Mr. Flaherty's meetings with his Indian counterparts were only the beginning. Tuesday, five cabinet ministers will make the case for stricter financial regulation and against the bank levy at speeches or press conferences in four cities, including Mr. Flaherty in Mumbai and Trade Minister Peter Van Loan in Washington.

The co-ordinated public relations assault mirrors a tactic the Prime Minister Stephen Harper uses to effect at home, deploying cabinet ministers to several locations at once, creating several mini-events that strengthen the chances of the government's message getting out.

Joining Mr. Flaherty and Mr.
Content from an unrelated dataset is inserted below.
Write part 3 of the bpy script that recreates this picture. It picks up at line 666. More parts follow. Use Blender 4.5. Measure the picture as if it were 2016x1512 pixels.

Van Loan in the media blitz is Treasury Board President Stockwell Day, scheduled to speak in Shanghai, where he will have a chance to make an impression on the one country that rivals the U.S. and the European Union in economic might.

In Ottawa, Industry Minister Tony Clement and Foreign Affairs Minister Lawrence Canon were scheduled to hold a press conference early Tuesday afternoon to make the government's case on financial regulation to the home crowd.

The Harper government's international lobbying effort represents an escalation in tactics, which until now consisted of speeches, media interviews and the occasional op-ed piece in the business press.

It also shows that Ottawa believes the idea of a global tax still has life, and that the Canadian argument that such a levy unfairly punishes the innocent might not be enough to carry the day when some of the world's most powerful economies are the opponents.

The debate over the bank tax is rooted in the G20 pledge to ensure taxpayers don't pay for future bailouts of financial institutions. While everyone agrees on that issue, the debate is about how to achieve that goal. Most European countries, with the backing of the International Monetary Fund, say this is would best be done by raising money from the banks directly. But to work, a tax would have to be applied broadly. Otherwise, financial institutions could try to avoid the fees by fleeing to non-tax jurisdictions.

Canada's counterproposal is to make banks raise "embedded contingent capital," which Canadian officials argue would ensure taxpayers avoid paying for future bailouts by shifting the burden to shareholders, who would see their existing stake diluted when the contingent bonds were converted to equity.

Mr. Flaherty didn't say how Canada's "contingent capital" idea was received during his meetings with India's finance minister, Pranab Mukherjee, and the country's G20 sherpa Montek Singh Ahluwalia. In academic circles, the concept is coming under greater scrutiny, and some are skeptical.

Among the unknowns is how markets would react when a bank triggered its contingent capital. Rather than strengthen the bank, investors could see the move as a sign of weakness, which could lead to mass selling of the firm's shares or even a run on the bank itself by nervous deposit holders.

But Canada's agenda is bigger than the fighting the bank tax.

As the euro fell to its lowest level in four years amid worries Europe's debt crisis will impede economic growth, Mr. Flaherty talked to Indian officials about the need for fiscal constraint in the G20, echoing the message of a letter Mr. Harper sent to the other 19 leaders in the group on Monday.

In Toronto, leaders will attempt to co-ordinate their domestic economic policies to foster "sustainable" global economic growth, which includes ensuring the expansion in India and other emerging markets makes up for what will be lost in the U.S. and Europe, which must save to constrain massive private and public debts.

Building such a framework is "all the more important given what has evolved in Europe of late, including fiscal consolidation and the clear need for fiscal consolidation to proceed and proceed now," Mr. Flaherty said.

When asked if Europe's woes could spread, Mr. Flaherty said, "Not yet, not that I have seen." But he added: "We have to obviously be cautious and vigilant."